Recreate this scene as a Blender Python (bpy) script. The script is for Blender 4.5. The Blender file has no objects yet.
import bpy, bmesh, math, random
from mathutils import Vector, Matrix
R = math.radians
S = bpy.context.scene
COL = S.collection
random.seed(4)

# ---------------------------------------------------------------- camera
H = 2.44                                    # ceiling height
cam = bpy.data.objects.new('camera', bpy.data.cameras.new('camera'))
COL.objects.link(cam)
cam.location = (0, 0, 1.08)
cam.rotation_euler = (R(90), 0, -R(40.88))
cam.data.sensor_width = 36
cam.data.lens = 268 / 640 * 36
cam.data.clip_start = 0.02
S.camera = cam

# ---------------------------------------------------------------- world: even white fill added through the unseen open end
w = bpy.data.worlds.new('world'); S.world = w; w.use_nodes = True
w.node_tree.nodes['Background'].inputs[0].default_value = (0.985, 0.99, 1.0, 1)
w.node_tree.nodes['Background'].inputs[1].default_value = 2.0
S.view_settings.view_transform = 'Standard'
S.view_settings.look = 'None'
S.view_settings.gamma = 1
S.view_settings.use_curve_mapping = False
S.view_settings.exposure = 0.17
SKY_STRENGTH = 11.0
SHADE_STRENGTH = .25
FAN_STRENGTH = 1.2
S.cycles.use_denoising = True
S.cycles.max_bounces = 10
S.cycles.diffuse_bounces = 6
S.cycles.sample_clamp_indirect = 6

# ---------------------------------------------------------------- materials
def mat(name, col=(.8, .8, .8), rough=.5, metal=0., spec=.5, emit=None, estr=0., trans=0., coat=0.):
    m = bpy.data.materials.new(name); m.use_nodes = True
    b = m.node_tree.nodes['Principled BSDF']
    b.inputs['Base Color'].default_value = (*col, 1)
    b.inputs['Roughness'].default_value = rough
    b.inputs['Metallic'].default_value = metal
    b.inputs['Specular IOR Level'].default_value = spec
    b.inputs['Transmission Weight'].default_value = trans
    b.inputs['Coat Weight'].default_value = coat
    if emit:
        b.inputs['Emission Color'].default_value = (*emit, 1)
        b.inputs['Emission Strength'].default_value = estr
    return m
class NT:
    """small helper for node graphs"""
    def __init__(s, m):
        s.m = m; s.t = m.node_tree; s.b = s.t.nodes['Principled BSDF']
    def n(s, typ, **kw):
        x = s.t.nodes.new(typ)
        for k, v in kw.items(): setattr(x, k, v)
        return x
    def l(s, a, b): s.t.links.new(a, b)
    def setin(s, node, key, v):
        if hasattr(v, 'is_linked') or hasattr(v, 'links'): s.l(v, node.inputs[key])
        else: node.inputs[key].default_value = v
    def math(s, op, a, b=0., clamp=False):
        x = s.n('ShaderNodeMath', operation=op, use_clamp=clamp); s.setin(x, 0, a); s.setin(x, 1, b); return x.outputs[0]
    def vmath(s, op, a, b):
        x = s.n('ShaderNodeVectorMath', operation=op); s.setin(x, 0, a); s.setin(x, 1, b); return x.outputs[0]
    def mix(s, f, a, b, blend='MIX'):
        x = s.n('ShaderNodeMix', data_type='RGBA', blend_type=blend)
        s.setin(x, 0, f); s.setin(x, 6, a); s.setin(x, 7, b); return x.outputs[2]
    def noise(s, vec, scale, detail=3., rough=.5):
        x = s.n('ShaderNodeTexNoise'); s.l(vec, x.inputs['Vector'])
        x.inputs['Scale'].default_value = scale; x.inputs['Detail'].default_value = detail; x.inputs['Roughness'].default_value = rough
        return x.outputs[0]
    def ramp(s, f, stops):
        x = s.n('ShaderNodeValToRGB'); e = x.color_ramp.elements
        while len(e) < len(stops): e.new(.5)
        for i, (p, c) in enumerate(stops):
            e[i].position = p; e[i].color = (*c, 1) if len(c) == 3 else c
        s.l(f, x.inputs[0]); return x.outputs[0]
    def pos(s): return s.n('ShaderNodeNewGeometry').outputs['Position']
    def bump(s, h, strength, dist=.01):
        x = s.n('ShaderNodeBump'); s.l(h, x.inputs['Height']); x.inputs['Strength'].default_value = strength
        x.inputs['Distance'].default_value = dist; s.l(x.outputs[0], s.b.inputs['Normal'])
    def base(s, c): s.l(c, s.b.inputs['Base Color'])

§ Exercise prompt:
Recopy all the lines exactly as they appear.

§ Task solution:
Recreate this scene as a Blender Python (bpy) script. The script is for Blender 4.5. The Blender file has no objects yet.
import bpy, bmesh, math, random
from mathutils import Vector, Matrix
R = math.radians
S = bpy.context.scene
COL = S.collection
random.seed(4)

# ---------------------------------------------------------------- camera
H = 2.44                                    # ceiling height
cam = bpy.data.objects.new('camera', bpy.data.cameras.new('camera'))
COL.objects.link(cam)
cam.location = (0, 0, 1.08)
cam.rotation_euler = (R(90), 0, -R(40.88))
cam.data.sensor_width = 36
cam.data.lens = 268 / 640 * 36
cam.data.clip_start = 0.02
S.camera = cam

# ---------------------------------------------------------------- world: even white fill added through the unseen open end
w = bpy.data.worlds.new('world'); S.world = w; w.use_nodes = True
w.node_tree.nodes['Background'].inputs[0].default_value = (0.985, 0.99, 1.0, 1)
w.node_tree.nodes['Background'].inputs[1].default_value = 2.0
S.view_settings.view_transform = 'Standard'
S.view_settings.look = 'None'
S.view_settings.gamma = 1
S.view_settings.use_curve_mapping = False
S.view_settings.exposure = 0.17
SKY_STRENGTH = 11.0
SHADE_STRENGTH = .25
FAN_STRENGTH = 1.2
S.cycles.use_denoising = True
S.cycles.max_bounces = 10
S.cycles.diffuse_bounces = 6
S.cycles.sample_clamp_indirect = 6

# ---------------------------------------------------------------- materials
def mat(name, col=(.8, .8, .8), rough=.5, metal=0., spec=.5, emit=None, estr=0., trans=0., coat=0.):
    m = bpy.data.materials.new(name); m.use_nodes = True
    b = m.node_tree.nodes['Principled BSDF']
    b.inputs['Base Color'].default_value = (*col, 1)
    b.inputs['Roughness'].default_value = rough
    b.inputs['Metallic'].default_value = metal
    b.inputs['Specular IOR Level'].default_value = spec
    b.inputs['Transmission Weight'].default_value = trans
    b.inputs['Coat Weight'].default_value = coat
    if emit:
        b.inputs['Emission Color'].default_value = (*emit, 1)
        b.inputs['Emission Strength'].default_value = estr
    return m
class NT:
    """small helper for node graphs"""
    def __init__(s, m):
        s.m = m; s.t = m.node_tree; s.b = s.t.nodes['Principled BSDF']
    def n(s, typ, **kw):
        x = s.t.nodes.new(typ)
        for k, v in kw.items(): setattr(x, k, v)
        return x
    def l(s, a, b): s.t.links.new(a, b)
    def setin(s, node, key, v):
        if hasattr(v, 'is_linked') or hasattr(v, 'links'): s.l(v, node.inputs[key])
        else: node.inputs[key].default_value = v
    def math(s, op, a, b=0., clamp=False):
        x = s.n('ShaderNodeMath', operation=op, use_clamp=clamp); s.setin(x, 0, a); s.setin(x, 1, b); return x.outputs[0]
    def vmath(s, op, a, b):
        x = s.n('ShaderNodeVectorMath', operation=op); s.setin(x, 0, a); s.setin(x, 1, b); return x.outputs[0]
    def mix(s, f, a, b, blend='MIX'):
        x = s.n('ShaderNodeMix', data_type='RGBA', blend_type=blend)
        s.setin(x, 0, f); s.setin(x, 6, a); s.setin(x, 7, b); return x.outputs[2]
    def noise(s, vec, scale, detail=3., rough=.5):
        x = s.n('ShaderNodeTexNoise'); s.l(vec, x.inputs['Vector'])
        x.inputs['Scale'].default_value = scale; x.inputs['Detail'].default_value = detail; x.inputs['Roughness'].default_value = rough
        return x.outputs[0]
    def ramp(s, f, stops):
        x = s.n('ShaderNodeValToRGB'); e = x.color_ramp.elements
        while len(e) < len(stops): e.new(.5)
        for i, (p, c) in enumerate(stops):
            e[i].position = p; e[i].color = (*c, 1) if len(c) == 3 else c
        s.l(f, x.inputs[0]); return x.outputs[0]
    def pos(s): return s.n('ShaderNodeNewGeometry').outputs['Position']
    def bump(s, h, strength, dist=.01):
        x = s.n('ShaderNodeBump'); s.l(h, x.inputs['Height']); x.inputs['Strength'].default_value = strength
        x.inputs['Distance'].default_value = dist; s.l(x.outputs[0], s.b.inputs['Normal'])
    def base(s, c): s.l(c, s.b.inputs['Base Color'])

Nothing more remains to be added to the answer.